**** DATA SHOWN

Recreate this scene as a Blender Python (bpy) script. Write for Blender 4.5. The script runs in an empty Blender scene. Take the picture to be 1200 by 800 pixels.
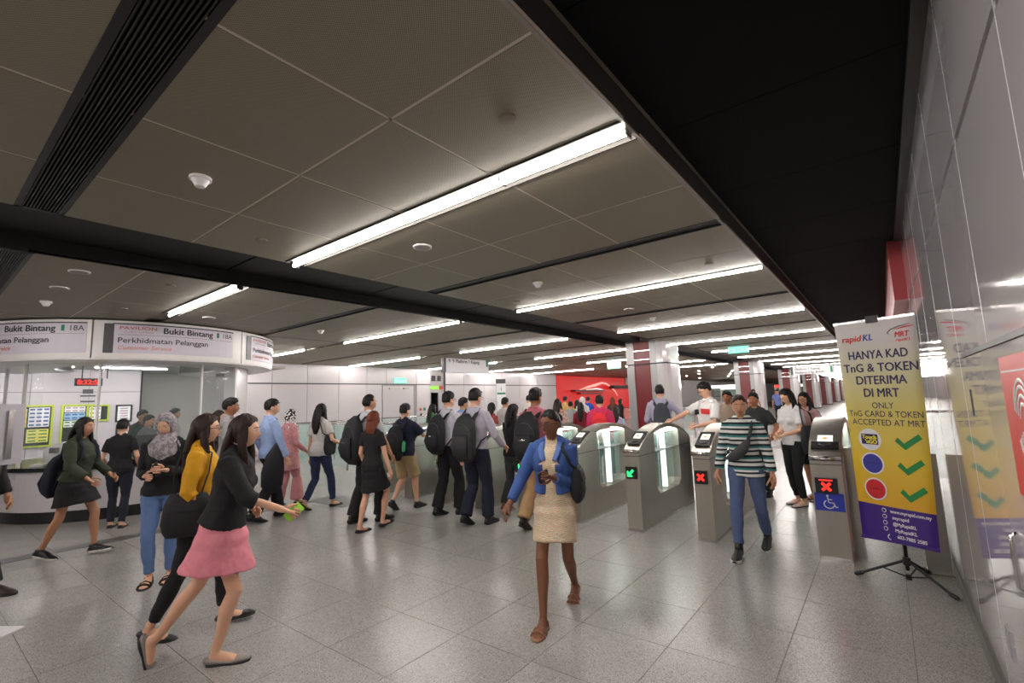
import bpy, math, random
import numpy as np
from mathutils import Matrix, Vector
random.seed(7); rng = np.random.RandomState(5)
S = bpy.context.scene; COL = S.collection; PI = math.pi
# ------------------------------------------------------------------ camera, world, exposure
EYE = 1.55; FPX = 555.3; CZ = 3.02
def _rot(rx, ry, rz):
    cx, sx, cy, sy, cz, sz = math.cos(rx), math.sin(rx), math.cos(ry), math.sin(ry), math.cos(rz), math.sin(rz)
    return np.array([[cz,-sz,0],[sz,cz,0],[0,0,1.]]) @ np.array([[1,0,0],[0,cx,-sx],[0,sx,cx]]) @ np.array([[cy,0,sy],[0,1,0],[-sy,0,cy]])
RM = _rot(.126146, .0365257, .658456)
cd = bpy.data.cameras.new('camera'); cam = bpy.data.objects.new('camera', cd); COL.objects.link(cam)
cd.sensor_width = 36; cd.lens = FPX/1200*36; cd.clip_start = .05; cd.clip_end = 300
M = Matrix.Identity(4)
for i in range(3):
    M[i][0] = RM[i,0]; M[i][1] = RM[i,2]; M[i][2] = -RM[i,1]
M[2][3] = EYE
cam.matrix_world = M; S.camera = cam
w = bpy.data.worlds.new('world'); S.world = w; w.use_nodes = True
w.node_tree.nodes['Background'].inputs[0].default_value = (.9,.92,1,1)
w.node_tree.nodes['Background'].inputs[1].default_value = .25
S.view_settings.view_transform = 'Standard'; S.view_settings.look = 'None'; S.view_settings.gamma = 1
S.view_settings.use_curve_mapping = False
S.view_settings.exposure = 1.28
LAMP = 44.0
# measuring helpers: where the sight line of a photo pixel meets a known plane
def ray(x, y): return RM @ np.array([(x-600)/FPX, 1, (400-y)/FPX])
def at_z(x, y, z): d = ray(x, y); t = (z-EYE)/d[2]; return d*t + np.array([0,0,EYE])
def at_x(x, y, X): d = ray(x, y); return d*(X/d[0]) + np.array([0,0,EYE])
def at_y(x, y, Y): d = ray(x, y); return d*(Y/d[1]) + np.array([0,0,EYE])
# ------------------------------------------------------------------ materials
def s2l(c): return tuple(((v/255+.055)/1.055)**2.4 if v/255 > .04045 else v/255/12.92 for v in c)
def mat(name, rgb, rough=.6, metal=0, emit=None, es=0, bump=0, bscale=40, var=0, vscale=8, coat=0, trans=0, alpha=1, stretch=None, sss=0, spec=None):
    m = bpy.data.materials.new(name); m.use_nodes = True; nt = m.node_tree; N = nt.nodes; L = nt.links
    b = N['Principled BSDF']; c = (*s2l(rgb), 1)
    b.inputs['Base Color'].default_value = c; b.inputs['Roughness'].default_value = rough; b.inputs['Metallic'].default_value = metal
    b.inputs['Coat Weight'].default_value = coat
    if spec is not None: b.inputs['Specular IOR Level'].default_value = spec
    b.inputs['Coat Roughness'].default_value = .05
    if trans: b.inputs['Transmission Weight'].default_value = trans
    if alpha < 1: b.inputs['Alpha'].default_value = alpha
    if sss: b.inputs['Subsurface Weight'].default_value = sss; b.inputs['Subsurface Radius'].default_value = (.02,.008,.004)
    if es: b.inputs['Emission Color'].default_value = (*s2l(emit or rgb), 1); b.inputs['Emission Strength'].default_value = es
    tc = N.new('ShaderNodeTexCoord'); mp = N.new('ShaderNodeMapping'); L.new(tc.outputs['Object'], mp.inputs[0])
    if stretch: mp.inputs['Scale'].default_value = stretch
    if var:
        n = N.new('ShaderNodeTexNoise'); n.inputs['Scale'].default_value = vscale; n.inputs['Detail'].default_value = 5
        L.new(mp.outputs[0], n.inputs['Vector'])
        mx = N.new('ShaderNodeMix'); mx.data_type = 'RGBA'; mx.inputs[6].default_value = tuple(min(1, v*(1-var)) for v in c[:3])+(1,); mx.inputs[7].default_value = tuple(min(1, v*(1+var)) for v in c[:3])+(1,)
        L.new(n.outputs[0], mx.inputs[0]); L.new(mx.outputs[2], b.inputs['Base Color'])
    if bump:
        n = N.new('ShaderNodeTexNoise'); n.inputs['Scale'].default_value = bscale; n.inputs['Detail'].default_value = 4
        L.new(mp.outputs[0], n.inputs['Vector'])
        bp = N.new('ShaderNodeBump'); bp.inputs['Strength'].default_value = bump; bp.inputs['Distance'].default_value = .01
        L.new(n.outputs[0], bp.inputs['Height']); L.new(bp.outputs[0], b.inputs['Normal'])
    return m
def ramp_mat(name, build, rough=.7):
    m = bpy.data.materials.new(name); m.use_nodes = True; nt = m.node_tree
    b = nt.nodes['Principled BSDF']; b.inputs['Roughness'].default_value = rough
    tc = nt.nodes.new('ShaderNodeTexCoord'); build(nt, tc, b); return m
def cr(nt, stops, interp='CONSTANT'):
    r = nt.nodes.new('ShaderNodeValToRGB'); r.color_ramp.interpolation = interp; e = r.color_ramp.elements
    while len(e) < len(stops): e.new(.5)
    for el, (p, c) in zip(e, stops): el.position = p; el.color = (*s2l(c), 1)
    return r
def cloth(name, rgb, rough=.85): return mat(name, rgb, rough, bump=.35, bscale=14, var=.12, vscale=30)
def floor_build(nt, tc, b):
    N = nt.nodes; L = nt.links; oi = N.new('ShaderNodeObjectInfo')
    vo = N.new('ShaderNodeTexVoronoi'); vo.inputs['Scale'].default_value = 240
    geo = N.new('ShaderNodeNewGeometry'); L.new(geo.outputs['Position'], vo.inputs['Vector'])
    r = cr(nt, [(0,(126,122,119)),(.3,(156,153,150)),(.6,(168,165,162)),(.86,(190,187,184))]); L.new(vo.outputs['Color'], r.inputs[0])
    n = N.new('ShaderNodeTexNoise'); n.inputs['Scale'].default_value = 1.4; L.new(geo.outputs['Position'], n.inputs['Vector'])
    ad = N.new('ShaderNodeMath'); ad.operation = 'ADD'; L.new(n.outputs[0], ad.inputs[0]); L.new(oi.outputs['Random'], ad.inputs[1])
    mr = N.new('ShaderNodeMapRange'); mr.inputs[1].default_value = 0; mr.inputs[2].default_value = 2; mr.inputs[3].default_value = .86; mr.inputs[4].default_value = 1.05
    L.new(ad.outputs[0], mr.inputs[0])
    mx = N.new('ShaderNodeMix'); mx.data_type = 'RGBA'; mx.blend_type = 'MULTIPLY'; mx.inputs[0].default_value = 1
    L.new(r.outputs[0], mx.inputs[6]); L.new(mr.outputs[0], mx.inputs[7]); L.new(mx.outputs[2], b.inputs['Base Color'])
    b.inputs['Roughness'].default_value = .27
MFLOOR = ramp_mat('terrazzo', floor_build)
def perf_build(nt, tc, b):
    N = nt.nodes; L = nt.links
    sp = N.new('ShaderNodeSeparateXYZ'); L.new(tc.outputs['Object'], sp.inputs[0]); vals = []
    for ax in (0, 1):
        mu = N.new('ShaderNodeMath'); mu.operation = 'MULTIPLY'; mu.inputs[1].default_value = 2*PI/.0115; L.new(sp.outputs[ax], mu.inputs[0])
        si = N.new('ShaderNodeMath'); si.operation = 'SINE'; L.new(mu.outputs[0], si.inputs[0]); vals.append(si)
    a = N.new('ShaderNodeMath'); a.operation = 'MULTIPLY'; L.new(vals[0].outputs[0], a.inputs[0]); L.new(vals[1].outputs[0], a.inputs[1])
    r = cr(nt, [(0,(150,142,124)),(.42,(98,92,79))], 'LINEAR'); L.new(a.outputs[0], r.inputs[0]); L.new(r.outputs[0], b.inputs['Base Color'])
    b.inputs['Metallic'].default_value = .25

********

Look through the material above. Copy each line where the word "scene" appears.

Recreate this scene as a Blender Python (bpy) script. Write for Blender 4.5. The script runs in an empty Blender scene. Take the picture to be 1200 by 800 pixels.
S = bpy.context.scene; COL = S.collection; PI = math.pi